Машину мы ставим на сухотрубы, сразу близко подгоняем, это у нас сильнейшая машина. Пивовара Пети из шестой части рядом на гидрант ставим, моей уже нема куда, нема места. Тогда я с Борисом и Колей Титенком говорю:

«Давайте гидрант!» Ну, там раз-раз, гидрант нашли, это ночью, трудно найти. Учения когда были, мы знали, что наш гидрант с той стороны по плану, а оказалось - с этой. Нашли гидрант, подгоняем машину, выкидаем быстренько рукава и воны - Титенок и, по-моему, Борис, я не помню - поперли до Мишиной машины. Три рукава по двадцать метров - это шестьдесят метров. Толком про радиацию мы не знали. А кто работал - тот и понятия не имел. Машины пустили воду, Миша цистерну водой пополнял, вода идет наверх - и вот тогда эти пацаны, что погибли, пошли наверх - и Ващук Коля, и другие, и цей же Володя Правик. Только Кибенка тогда не бачив. Они по лестнице, которая приставная, поцарапались туда наверх. Я помогал устанавливать, быстро все робылося, вот это все сделали, и больше их не видел.
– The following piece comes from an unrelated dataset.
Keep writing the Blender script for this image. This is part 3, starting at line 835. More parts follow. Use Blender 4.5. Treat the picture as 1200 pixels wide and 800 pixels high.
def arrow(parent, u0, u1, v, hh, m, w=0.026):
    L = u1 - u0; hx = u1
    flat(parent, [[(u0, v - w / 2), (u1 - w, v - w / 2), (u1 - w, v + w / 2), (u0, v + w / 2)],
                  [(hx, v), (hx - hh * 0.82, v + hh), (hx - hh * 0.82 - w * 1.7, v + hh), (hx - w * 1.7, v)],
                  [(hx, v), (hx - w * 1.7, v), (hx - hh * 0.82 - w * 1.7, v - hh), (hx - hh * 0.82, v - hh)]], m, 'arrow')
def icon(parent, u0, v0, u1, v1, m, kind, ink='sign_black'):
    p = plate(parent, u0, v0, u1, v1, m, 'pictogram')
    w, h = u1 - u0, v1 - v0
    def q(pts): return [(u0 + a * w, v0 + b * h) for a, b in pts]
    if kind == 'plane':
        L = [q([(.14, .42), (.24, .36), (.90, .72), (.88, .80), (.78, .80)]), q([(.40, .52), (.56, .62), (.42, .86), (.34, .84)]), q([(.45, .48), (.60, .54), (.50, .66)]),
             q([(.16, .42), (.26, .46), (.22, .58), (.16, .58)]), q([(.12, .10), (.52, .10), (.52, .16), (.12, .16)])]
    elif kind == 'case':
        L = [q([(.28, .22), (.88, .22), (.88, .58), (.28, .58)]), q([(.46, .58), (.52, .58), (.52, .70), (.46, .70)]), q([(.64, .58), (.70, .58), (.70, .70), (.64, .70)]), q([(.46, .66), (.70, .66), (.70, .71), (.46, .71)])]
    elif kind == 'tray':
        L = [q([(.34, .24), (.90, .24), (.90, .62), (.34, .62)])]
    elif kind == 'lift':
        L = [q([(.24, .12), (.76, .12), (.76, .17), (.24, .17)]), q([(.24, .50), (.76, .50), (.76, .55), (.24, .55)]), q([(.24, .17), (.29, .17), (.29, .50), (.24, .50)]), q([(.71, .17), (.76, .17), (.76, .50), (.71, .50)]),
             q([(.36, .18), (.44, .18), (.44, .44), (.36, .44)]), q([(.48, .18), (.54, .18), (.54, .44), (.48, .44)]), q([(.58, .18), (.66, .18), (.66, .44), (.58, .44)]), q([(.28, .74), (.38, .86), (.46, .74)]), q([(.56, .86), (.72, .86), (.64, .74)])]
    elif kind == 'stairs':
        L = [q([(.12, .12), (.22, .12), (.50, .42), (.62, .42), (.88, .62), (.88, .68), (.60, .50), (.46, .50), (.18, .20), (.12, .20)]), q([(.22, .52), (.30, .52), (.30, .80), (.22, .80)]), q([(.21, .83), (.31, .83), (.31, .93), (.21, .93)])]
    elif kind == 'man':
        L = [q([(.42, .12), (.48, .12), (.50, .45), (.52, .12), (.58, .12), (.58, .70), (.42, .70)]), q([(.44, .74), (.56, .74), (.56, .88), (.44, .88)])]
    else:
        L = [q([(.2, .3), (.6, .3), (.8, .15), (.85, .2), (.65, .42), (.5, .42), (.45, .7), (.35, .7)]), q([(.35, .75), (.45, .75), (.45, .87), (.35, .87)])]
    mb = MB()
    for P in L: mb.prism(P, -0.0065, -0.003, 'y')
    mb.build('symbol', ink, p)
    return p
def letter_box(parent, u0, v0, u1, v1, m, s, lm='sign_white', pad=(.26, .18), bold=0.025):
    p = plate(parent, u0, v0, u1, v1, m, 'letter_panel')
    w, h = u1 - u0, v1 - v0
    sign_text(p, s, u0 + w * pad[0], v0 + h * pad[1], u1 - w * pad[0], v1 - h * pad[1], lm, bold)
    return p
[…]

Ну, работаем мы. Пламя видно - горело оно с жаром, таким облаком. Потом труба там - устройства я не знаю, что-то квадратное - оттудова тоже дальше горит. Когда видим - пламя не горит, а уже начинают искры лететь. Говорю: «Хлопцы, это уже тухнет».

Приходит Леоненко, зам начальника второй части. Ну, мы знаем, что Правика уже повезли, Телятникова повезли - вот тогда мы поняли, что радиация. Говорят нам - заходьте сюда, в столовую, получайте порошки. Только я зашел, спрашиваю: «Пети нема?» Петя должен был заступать Правика в 8 утра. Говорят: «Нема». А его по тревоге подняли. Когда я только вышел, хлопцы кажут: «Дед, Петю Хмеля повезли на подмену туда». Думаю - все, гаплык.

Тут машин прибыло полно, наше руководство прибыло, «Волга» пришла с управления, поприбивали, поприезжали к нам машины из Розважева, Дымера. Я бачу - Якубчик из Дымера, мы знакомы, он водитель. «Це ты, Павло?» - «Я». Сели в машину, поехали к первому корпусу, там нас завели в одну комнату и начали проверять на радиацию. Все подходят, а он пишет: «грязный, грязный, грязный, грязный». А так ничего не говорят. Это было ночью. Повели нас в баню - мыться. Говорят: «По десять человек раздевайтесь, одежду здесь кидайте».